One: I've finally noticed that I was an idiot and forgot to update the Monday Mystery queueueueueueueueue. Fixng that. Just check the tag to get them.

Two: It is allergy time. Specific kinds of weather don't make me miserable per se; I just suffer when it changes suddenly, or if it goes abruptly from cold to warm and all the things bloom. I ran out of diphenhydramine a few weeks ago and the money had to go to something else, so I just sort of left it on the grounds of "that which does not kill me can be ignored indefinitely if I really put my mind to it." It is both one of my dumbest, and one of my most successful, long-standing policies in life.

I gave up and cadged some from Jazmin this afternoon. My sinuses finally got to the stage where I prefer to sleep sitting up, and the swelling gives me a chronic headache which nothing can stop. Also, my back hurts, my shoulders hurt, my knees hurt, and anywhere I've managed to scratch or scrape myself itches like fuck while it heals over. I don't know whether fatigue is a direct thing or just a knock-on effect of sleeping badly when my head is full. I've been grinding to a halt for no apparent reason. It's mystifying.

Clearly this shit does something for me other than just sticking a chemical cork in my nose, and I should not under any circumstances run out of it again. The pollen clouds may just have been the last straw, and now my immune system is all cranked up and unreasonably angry at me for not fixing the weather.

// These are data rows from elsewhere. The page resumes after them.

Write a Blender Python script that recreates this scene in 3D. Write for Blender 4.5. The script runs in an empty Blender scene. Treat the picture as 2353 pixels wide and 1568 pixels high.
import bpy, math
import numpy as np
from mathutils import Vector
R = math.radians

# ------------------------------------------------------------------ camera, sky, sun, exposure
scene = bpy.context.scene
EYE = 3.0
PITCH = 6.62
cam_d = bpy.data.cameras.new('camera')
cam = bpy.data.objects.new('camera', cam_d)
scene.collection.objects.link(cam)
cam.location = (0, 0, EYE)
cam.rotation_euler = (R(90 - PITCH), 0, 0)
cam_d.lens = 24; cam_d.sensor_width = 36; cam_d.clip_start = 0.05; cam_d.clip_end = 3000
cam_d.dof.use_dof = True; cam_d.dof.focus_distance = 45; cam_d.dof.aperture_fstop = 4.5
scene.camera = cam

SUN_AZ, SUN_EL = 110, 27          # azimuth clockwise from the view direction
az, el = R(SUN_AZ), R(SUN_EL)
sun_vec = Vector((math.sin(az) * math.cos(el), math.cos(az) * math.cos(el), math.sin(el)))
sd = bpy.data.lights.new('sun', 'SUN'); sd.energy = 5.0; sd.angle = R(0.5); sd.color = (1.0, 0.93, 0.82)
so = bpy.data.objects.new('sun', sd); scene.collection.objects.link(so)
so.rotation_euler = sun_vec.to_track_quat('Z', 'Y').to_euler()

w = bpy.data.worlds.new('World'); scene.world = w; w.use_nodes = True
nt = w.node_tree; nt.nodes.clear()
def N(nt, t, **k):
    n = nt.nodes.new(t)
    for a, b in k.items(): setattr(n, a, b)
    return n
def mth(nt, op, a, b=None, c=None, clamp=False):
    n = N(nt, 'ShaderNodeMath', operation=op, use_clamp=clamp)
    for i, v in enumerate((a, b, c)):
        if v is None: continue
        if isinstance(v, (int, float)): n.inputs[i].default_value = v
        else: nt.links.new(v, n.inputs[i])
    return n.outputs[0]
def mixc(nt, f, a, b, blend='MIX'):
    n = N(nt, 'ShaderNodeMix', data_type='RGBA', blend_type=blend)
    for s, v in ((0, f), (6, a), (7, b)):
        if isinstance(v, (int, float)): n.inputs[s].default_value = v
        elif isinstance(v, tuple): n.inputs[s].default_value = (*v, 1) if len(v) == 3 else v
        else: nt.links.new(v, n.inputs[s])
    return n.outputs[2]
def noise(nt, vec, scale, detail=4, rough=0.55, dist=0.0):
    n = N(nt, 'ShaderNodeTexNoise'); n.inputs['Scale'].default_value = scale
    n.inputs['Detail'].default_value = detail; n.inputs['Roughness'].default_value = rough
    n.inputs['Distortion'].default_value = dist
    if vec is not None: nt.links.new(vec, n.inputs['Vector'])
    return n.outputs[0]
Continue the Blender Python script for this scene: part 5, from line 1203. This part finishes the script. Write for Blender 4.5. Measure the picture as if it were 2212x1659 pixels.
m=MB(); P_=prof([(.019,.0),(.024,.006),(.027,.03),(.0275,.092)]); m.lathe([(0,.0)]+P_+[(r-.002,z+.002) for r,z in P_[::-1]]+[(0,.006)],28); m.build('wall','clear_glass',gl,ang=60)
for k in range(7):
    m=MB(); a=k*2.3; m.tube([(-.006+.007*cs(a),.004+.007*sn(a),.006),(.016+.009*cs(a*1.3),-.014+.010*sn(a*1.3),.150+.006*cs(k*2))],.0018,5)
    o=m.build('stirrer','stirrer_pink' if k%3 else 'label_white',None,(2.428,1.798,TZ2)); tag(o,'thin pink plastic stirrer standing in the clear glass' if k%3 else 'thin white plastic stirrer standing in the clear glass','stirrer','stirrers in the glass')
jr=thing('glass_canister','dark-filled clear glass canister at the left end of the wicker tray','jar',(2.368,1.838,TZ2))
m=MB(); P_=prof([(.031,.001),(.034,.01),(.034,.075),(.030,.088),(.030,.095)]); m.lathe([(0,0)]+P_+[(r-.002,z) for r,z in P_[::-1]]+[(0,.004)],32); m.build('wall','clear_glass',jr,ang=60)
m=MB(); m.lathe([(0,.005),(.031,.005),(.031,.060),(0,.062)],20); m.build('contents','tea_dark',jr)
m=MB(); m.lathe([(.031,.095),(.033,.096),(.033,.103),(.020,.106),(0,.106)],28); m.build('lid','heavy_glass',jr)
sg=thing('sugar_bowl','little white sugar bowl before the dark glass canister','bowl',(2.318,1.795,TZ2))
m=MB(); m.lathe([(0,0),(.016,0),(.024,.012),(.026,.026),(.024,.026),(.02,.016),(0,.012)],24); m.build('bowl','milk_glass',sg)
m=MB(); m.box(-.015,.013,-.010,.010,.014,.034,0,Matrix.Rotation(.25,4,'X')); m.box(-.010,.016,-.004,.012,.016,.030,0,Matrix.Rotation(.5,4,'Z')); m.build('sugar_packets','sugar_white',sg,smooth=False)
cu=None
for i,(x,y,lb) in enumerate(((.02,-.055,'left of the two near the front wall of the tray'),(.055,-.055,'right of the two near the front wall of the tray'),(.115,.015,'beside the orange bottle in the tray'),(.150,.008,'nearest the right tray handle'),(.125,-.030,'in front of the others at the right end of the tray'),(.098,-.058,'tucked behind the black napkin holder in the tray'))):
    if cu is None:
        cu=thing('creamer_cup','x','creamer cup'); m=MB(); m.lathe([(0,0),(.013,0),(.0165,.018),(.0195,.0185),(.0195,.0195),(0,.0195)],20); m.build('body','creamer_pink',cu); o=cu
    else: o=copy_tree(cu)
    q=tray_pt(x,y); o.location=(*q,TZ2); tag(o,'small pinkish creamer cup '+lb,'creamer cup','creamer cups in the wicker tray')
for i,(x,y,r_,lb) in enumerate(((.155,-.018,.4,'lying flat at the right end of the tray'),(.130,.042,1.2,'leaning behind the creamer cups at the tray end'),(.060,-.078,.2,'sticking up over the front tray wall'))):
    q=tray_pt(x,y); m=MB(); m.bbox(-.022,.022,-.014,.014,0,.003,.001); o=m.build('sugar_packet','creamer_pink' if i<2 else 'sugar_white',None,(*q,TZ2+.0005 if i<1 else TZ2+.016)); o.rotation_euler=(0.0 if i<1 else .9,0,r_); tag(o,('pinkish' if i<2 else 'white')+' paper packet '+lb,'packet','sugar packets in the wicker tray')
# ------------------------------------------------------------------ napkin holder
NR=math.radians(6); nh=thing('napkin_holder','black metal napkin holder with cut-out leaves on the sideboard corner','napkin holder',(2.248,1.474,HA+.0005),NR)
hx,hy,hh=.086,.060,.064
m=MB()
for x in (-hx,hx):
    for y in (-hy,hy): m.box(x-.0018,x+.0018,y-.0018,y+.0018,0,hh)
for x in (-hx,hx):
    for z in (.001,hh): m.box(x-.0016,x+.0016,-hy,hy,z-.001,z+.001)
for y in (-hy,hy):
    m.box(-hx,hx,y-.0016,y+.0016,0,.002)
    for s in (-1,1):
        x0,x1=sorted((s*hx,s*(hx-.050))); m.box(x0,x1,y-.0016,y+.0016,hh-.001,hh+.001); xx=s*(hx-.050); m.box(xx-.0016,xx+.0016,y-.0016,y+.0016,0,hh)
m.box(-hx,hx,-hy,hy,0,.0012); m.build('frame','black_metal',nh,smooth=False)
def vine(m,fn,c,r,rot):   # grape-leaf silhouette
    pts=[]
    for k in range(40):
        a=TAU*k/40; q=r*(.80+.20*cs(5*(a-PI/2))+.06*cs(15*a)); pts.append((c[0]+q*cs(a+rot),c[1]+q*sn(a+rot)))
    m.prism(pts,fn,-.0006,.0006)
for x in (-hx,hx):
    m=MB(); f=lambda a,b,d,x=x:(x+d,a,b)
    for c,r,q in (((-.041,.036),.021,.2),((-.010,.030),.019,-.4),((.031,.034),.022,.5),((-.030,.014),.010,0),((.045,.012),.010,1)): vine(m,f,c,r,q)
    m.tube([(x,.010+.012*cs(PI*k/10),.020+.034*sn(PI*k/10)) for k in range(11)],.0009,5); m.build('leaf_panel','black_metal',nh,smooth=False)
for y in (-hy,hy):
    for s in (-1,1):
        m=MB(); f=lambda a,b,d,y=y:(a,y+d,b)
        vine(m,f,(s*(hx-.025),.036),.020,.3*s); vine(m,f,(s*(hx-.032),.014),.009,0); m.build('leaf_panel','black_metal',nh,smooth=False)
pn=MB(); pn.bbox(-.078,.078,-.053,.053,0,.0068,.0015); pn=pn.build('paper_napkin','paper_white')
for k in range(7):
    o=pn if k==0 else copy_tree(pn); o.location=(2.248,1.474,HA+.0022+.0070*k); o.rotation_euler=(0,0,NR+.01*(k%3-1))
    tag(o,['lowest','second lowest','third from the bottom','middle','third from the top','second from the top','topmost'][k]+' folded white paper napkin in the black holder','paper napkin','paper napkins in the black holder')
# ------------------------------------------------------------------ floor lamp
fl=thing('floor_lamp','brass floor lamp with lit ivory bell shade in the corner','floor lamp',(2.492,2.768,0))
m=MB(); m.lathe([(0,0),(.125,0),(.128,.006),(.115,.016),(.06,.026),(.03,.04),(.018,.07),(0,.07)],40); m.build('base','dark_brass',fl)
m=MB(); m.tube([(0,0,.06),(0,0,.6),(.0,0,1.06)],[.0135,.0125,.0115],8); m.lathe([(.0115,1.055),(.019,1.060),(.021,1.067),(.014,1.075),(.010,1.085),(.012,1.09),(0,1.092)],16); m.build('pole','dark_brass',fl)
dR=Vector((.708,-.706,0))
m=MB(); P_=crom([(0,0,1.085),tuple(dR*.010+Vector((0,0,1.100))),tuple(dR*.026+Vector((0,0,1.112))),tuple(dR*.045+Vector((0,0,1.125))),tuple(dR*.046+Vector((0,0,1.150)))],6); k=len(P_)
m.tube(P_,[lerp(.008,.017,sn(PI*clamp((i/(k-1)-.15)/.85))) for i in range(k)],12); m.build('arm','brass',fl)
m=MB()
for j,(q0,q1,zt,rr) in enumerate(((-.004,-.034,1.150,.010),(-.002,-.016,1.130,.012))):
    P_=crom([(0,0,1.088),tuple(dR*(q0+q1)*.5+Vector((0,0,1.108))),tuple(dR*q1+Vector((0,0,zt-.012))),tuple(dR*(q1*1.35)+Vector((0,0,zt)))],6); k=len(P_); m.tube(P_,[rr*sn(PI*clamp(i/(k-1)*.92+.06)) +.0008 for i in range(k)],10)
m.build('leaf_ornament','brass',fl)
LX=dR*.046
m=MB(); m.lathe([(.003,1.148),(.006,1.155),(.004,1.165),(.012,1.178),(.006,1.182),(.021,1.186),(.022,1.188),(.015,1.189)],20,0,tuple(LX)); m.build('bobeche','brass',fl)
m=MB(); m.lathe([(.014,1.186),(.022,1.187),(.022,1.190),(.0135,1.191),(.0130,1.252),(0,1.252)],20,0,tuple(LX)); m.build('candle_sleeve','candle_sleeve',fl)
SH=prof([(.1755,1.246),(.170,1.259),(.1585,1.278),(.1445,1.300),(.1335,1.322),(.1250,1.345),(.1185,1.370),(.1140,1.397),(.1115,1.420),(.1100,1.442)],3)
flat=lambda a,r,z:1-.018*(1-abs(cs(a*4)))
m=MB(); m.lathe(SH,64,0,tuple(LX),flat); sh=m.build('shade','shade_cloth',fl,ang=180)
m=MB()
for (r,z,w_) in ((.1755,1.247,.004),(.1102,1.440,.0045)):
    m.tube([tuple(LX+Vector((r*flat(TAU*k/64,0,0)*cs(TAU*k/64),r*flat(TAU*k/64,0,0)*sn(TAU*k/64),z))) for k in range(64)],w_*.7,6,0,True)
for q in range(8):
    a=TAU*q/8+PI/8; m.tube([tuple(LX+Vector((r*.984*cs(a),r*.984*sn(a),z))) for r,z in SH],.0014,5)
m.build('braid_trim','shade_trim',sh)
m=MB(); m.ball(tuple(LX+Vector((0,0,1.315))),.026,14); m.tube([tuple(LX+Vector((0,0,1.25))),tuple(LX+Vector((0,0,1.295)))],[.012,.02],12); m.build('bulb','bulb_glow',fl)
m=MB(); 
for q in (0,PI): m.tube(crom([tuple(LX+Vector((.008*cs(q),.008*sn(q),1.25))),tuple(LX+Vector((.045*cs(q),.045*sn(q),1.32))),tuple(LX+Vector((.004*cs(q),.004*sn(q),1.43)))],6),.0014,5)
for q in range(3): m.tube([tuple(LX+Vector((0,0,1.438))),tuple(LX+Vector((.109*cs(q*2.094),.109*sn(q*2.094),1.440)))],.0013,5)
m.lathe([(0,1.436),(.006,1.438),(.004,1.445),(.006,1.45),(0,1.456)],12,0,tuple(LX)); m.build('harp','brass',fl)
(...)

Three: The official RatCatcher NetTM has now been attached to das Rathaus. I like to keep the top door of their cage suspended out flat as a little porch, because I am a fundamentally lazy person and I don't want to have to open the damn thing every time I feel the need to pet someone. The rats enjoy this, because it means they can climb up and nap on the TOP of their HOUSE, which is very exciting. "Permanently open cage" is a terrible idea when they're young and a flight risk, so I hold off on it until I'm sure they recognize that their house is a place to run away to rather than run away from when they freak out, and until I'm sure they can be sanguine about it when one of them inevitably goes splut! and I have to reinstall him into his box by hand.

The RatCatcher NetTM is a hammock strung around the outside of the cage from one of the top corners to the open door. Rats climb up things pointy-nose-end first, which works fine. They also climb down things pointy-nose-end first, which works less fine. Their relationship with gravity is "complicated", in the Facebook status sense of 'unclear on boundaries and often adversarial'. I just teach them that they're only allowed to climb up and down that one corner of the cage, so that when they fuck it up, they fall right on their wee little faces into the net, rather than smacking into the floor from four feet up.

We had an unanticipated fire drill the other day. Nobody died or bit me for waking them up by rolling them into a bin of blankets, so I figure they're probably okay now.

Flathead spent about half an hour going ROOF! ROOOOOOOOOOF! ROOF ROOF ROOF HAHAHAHAHAHA I'M ON THE ROOOOOOOOOOF! He squoke preemptively every time I patted him on the head, thinking I was going to pick him up and put him back inside. (Rats vocalizations have a pretty broad frequency range. I can't hear the ritten calls, but at close range I can hear adult rat distress feeps, which are about 17-20kHz -- on the far side of CRT deflection whine. They sound like their little rat batteries are low. The loud scratchy squeaks that humans can hear easily are just the rat being indignant.) Then the novelty value wore off, and everyone found a box and went back to sleep, the end. Things that might come open if you work them right are way more interesting than things that are open already.